REQUEST:
Extract each line of the data below exactly as written.

DATA EXCERPT:
%%

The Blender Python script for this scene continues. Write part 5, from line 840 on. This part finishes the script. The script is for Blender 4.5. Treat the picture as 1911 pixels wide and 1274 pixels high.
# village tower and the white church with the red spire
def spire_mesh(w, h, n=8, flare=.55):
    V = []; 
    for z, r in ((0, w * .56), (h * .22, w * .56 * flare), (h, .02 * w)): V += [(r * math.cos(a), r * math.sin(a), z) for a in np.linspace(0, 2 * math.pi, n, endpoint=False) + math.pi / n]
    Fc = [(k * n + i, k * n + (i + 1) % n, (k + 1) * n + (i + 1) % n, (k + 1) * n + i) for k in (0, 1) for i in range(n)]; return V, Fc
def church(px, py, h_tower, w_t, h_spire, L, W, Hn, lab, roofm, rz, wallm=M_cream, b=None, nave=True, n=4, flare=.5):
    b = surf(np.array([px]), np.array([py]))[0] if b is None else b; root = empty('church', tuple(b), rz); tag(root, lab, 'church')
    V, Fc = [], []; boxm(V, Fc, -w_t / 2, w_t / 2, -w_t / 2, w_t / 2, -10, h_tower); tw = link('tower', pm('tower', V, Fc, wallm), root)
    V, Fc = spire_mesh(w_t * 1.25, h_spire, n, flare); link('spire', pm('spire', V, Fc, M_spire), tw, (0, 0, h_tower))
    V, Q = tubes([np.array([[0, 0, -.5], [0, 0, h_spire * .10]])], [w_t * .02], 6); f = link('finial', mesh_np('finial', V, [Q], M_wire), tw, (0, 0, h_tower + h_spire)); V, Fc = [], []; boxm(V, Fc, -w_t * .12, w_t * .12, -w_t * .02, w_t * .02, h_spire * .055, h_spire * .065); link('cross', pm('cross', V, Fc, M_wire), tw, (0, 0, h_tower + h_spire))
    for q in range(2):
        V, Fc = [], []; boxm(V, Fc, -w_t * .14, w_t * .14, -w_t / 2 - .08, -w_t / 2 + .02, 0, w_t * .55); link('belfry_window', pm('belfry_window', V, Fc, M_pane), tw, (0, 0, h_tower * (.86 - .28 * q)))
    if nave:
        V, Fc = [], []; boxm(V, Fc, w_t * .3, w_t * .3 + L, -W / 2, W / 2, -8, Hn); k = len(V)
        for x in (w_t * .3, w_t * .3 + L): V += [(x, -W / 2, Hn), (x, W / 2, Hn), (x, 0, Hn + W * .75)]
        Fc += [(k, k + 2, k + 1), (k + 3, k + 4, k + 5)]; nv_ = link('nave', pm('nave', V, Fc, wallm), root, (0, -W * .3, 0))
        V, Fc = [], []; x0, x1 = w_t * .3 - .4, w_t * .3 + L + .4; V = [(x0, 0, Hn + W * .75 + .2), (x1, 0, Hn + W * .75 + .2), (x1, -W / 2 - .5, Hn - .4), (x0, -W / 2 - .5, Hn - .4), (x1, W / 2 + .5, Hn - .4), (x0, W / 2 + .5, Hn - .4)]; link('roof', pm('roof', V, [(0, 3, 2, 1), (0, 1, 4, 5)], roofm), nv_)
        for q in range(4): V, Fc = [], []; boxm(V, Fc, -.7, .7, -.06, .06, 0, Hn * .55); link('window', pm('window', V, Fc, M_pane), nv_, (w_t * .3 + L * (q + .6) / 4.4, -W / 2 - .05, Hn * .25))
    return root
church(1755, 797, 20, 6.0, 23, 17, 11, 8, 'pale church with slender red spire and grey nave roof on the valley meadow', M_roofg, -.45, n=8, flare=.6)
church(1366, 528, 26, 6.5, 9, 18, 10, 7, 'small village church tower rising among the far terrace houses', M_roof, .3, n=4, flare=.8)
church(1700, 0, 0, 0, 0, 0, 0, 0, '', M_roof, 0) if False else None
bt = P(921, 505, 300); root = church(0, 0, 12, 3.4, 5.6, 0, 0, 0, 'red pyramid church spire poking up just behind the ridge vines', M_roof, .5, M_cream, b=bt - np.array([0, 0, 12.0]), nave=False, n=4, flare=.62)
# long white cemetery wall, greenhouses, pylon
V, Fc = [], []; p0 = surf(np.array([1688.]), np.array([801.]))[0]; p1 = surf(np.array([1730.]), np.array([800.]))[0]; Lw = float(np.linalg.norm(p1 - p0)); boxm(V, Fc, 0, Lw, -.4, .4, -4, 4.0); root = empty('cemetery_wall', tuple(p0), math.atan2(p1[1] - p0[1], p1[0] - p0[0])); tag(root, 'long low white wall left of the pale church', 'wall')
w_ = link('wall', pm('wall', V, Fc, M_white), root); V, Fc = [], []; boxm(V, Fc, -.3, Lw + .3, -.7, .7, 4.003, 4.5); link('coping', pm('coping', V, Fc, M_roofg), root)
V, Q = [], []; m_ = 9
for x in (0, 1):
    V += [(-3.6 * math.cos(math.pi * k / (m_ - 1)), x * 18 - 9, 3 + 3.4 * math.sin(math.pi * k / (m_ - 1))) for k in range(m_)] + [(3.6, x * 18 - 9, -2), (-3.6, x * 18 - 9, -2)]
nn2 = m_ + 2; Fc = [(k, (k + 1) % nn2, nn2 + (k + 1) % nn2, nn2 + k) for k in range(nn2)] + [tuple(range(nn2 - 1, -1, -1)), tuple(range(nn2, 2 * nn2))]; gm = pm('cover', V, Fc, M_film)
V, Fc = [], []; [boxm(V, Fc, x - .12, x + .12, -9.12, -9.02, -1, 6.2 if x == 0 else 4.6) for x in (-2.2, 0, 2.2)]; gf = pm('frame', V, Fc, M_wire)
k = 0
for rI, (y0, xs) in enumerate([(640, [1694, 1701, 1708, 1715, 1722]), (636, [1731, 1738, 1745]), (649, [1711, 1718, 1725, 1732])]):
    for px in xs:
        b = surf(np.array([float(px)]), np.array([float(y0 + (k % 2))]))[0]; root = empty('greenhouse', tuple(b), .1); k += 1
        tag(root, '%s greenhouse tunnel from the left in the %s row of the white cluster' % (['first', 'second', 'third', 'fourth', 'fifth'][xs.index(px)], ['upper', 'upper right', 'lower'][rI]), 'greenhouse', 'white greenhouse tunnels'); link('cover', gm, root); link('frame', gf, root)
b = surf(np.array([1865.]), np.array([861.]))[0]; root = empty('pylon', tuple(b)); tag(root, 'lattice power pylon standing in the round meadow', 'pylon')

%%

OUTPUT OF THE EXERCISE:
The Blender Python script for this scene continues. Write part 5, from line 840 on. This part finishes the script. The script is for Blender 4.5. Treat the picture as 1911 pixels wide and 1274 pixels high.
# village tower and the white church with the red spire
def spire_mesh(w, h, n=8, flare=.55):
    V = []; 
    for z, r in ((0, w * .56), (h * .22, w * .56 * flare), (h, .02 * w)): V += [(r * math.cos(a), r * math.sin(a), z) for a in np.linspace(0, 2 * math.pi, n, endpoint=False) + math.pi / n]
    Fc = [(k * n + i, k * n + (i + 1) % n, (k + 1) * n + (i + 1) % n, (k + 1) * n + i) for k in (0, 1) for i in range(n)]; return V, Fc
def church(px, py, h_tower, w_t, h_spire, L, W, Hn, lab, roofm, rz, wallm=M_cream, b=None, nave=True, n=4, flare=.5):
    b = surf(np.array([px]), np.array([py]))[0] if b is None else b; root = empty('church', tuple(b), rz); tag(root, lab, 'church')
    V, Fc = [], []; boxm(V, Fc, -w_t / 2, w_t / 2, -w_t / 2, w_t / 2, -10, h_tower); tw = link('tower', pm('tower', V, Fc, wallm), root)
    V, Fc = spire_mesh(w_t * 1.25, h_spire, n, flare); link('spire', pm('spire', V, Fc, M_spire), tw, (0, 0, h_tower))
    V, Q = tubes([np.array([[0, 0, -.5], [0, 0, h_spire * .10]])], [w_t * .02], 6); f = link('finial', mesh_np('finial', V, [Q], M_wire), tw, (0, 0, h_tower + h_spire)); V, Fc = [], []; boxm(V, Fc, -w_t * .12, w_t * .12, -w_t * .02, w_t * .02, h_spire * .055, h_spire * .065); link('cross', pm('cross', V, Fc, M_wire), tw, (0, 0, h_tower + h_spire))
    for q in range(2):
        V, Fc = [], []; boxm(V, Fc, -w_t * .14, w_t * .14, -w_t / 2 - .08, -w_t / 2 + .02, 0, w_t * .55); link('belfry_window', pm('belfry_window', V, Fc, M_pane), tw, (0, 0, h_tower * (.86 - .28 * q)))
    if nave:
        V, Fc = [], []; boxm(V, Fc, w_t * .3, w_t * .3 + L, -W / 2, W / 2, -8, Hn); k = len(V)
        for x in (w_t * .3, w_t * .3 + L): V += [(x, -W / 2, Hn), (x, W / 2, Hn), (x, 0, Hn + W * .75)]
        Fc += [(k, k + 2, k + 1), (k + 3, k + 4, k + 5)]; nv_ = link('nave', pm('nave', V, Fc, wallm), root, (0, -W * .3, 0))
        V, Fc = [], []; x0, x1 = w_t * .3 - .4, w_t * .3 + L + .4; V = [(x0, 0, Hn + W * .75 + .2), (x1, 0, Hn + W * .75 + .2), (x1, -W / 2 - .5, Hn - .4), (x0, -W / 2 - .5, Hn - .4), (x1, W / 2 + .5, Hn - .4), (x0, W / 2 + .5, Hn - .4)]; link('roof', pm('roof', V, [(0, 3, 2, 1), (0, 1, 4, 5)], roofm), nv_)
        for q in range(4): V, Fc = [], []; boxm(V, Fc, -.7, .7, -.06, .06, 0, Hn * .55); link('window', pm('window', V, Fc, M_pane), nv_, (w_t * .3 + L * (q + .6) / 4.4, -W / 2 - .05, Hn * .25))
    return root
church(1755, 797, 20, 6.0, 23, 17, 11, 8, 'pale church with slender red spire and grey nave roof on the valley meadow', M_roofg, -.45, n=8, flare=.6)
church(1366, 528, 26, 6.5, 9, 18, 10, 7, 'small village church tower rising among the far terrace houses', M_roof, .3, n=4, flare=.8)
church(1700, 0, 0, 0, 0, 0, 0, 0, '', M_roof, 0) if False else None
bt = P(921, 505, 300); root = church(0, 0, 12, 3.4, 5.6, 0, 0, 0, 'red pyramid church spire poking up just behind the ridge vines', M_roof, .5, M_cream, b=bt - np.array([0, 0, 12.0]), nave=False, n=4, flare=.62)
# long white cemetery wall, greenhouses, pylon
V, Fc = [], []; p0 = surf(np.array([1688.]), np.array([801.]))[0]; p1 = surf(np.array([1730.]), np.array([800.]))[0]; Lw = float(np.linalg.norm(p1 - p0)); boxm(V, Fc, 0, Lw, -.4, .4, -4, 4.0); root = empty('cemetery_wall', tuple(p0), math.atan2(p1[1] - p0[1], p1[0] - p0[0])); tag(root, 'long low white wall left of the pale church', 'wall')
w_ = link('wall', pm('wall', V, Fc, M_white), root); V, Fc = [], []; boxm(V, Fc, -.3, Lw + .3, -.7, .7, 4.003, 4.5); link('coping', pm('coping', V, Fc, M_roofg), root)
V, Q = [], []; m_ = 9
for x in (0, 1):
    V += [(-3.6 * math.cos(math.pi * k / (m_ - 1)), x * 18 - 9, 3 + 3.4 * math.sin(math.pi * k / (m_ - 1))) for k in range(m_)] + [(3.6, x * 18 - 9, -2), (-3.6, x * 18 - 9, -2)]
nn2 = m_ + 2; Fc = [(k, (k + 1) % nn2, nn2 + (k + 1) % nn2, nn2 + k) for k in range(nn2)] + [tuple(range(nn2 - 1, -1, -1)), tuple(range(nn2, 2 * nn2))]; gm = pm('cover', V, Fc, M_film)
V, Fc = [], []; [boxm(V, Fc, x - .12, x + .12, -9.12, -9.02, -1, 6.2 if x == 0 else 4.6) for x in (-2.2, 0, 2.2)]; gf = pm('frame', V, Fc, M_wire)
k = 0
for rI, (y0, xs) in enumerate([(640, [1694, 1701, 1708, 1715, 1722]), (636, [1731, 1738, 1745]), (649, [1711, 1718, 1725, 1732])]):
    for px in xs:
        b = surf(np.array([float(px)]), np.array([float(y0 + (k % 2))]))[0]; root = empty('greenhouse', tuple(b), .1); k += 1
        tag(root, '%s greenhouse tunnel from the left in the %s row of the white cluster' % (['first', 'second', 'third', 'fourth', 'fifth'][xs.index(px)], ['upper', 'upper right', 'lower'][rI]), 'greenhouse', 'white greenhouse tunnels'); link('cover', gm, root); link('frame', gf, root)
b = surf(np.array([1865.]), np.array([861.]))[0]; root = empty('pylon', tuple(b)); tag(root, 'lattice power pylon standing in the round meadow', 'pylon')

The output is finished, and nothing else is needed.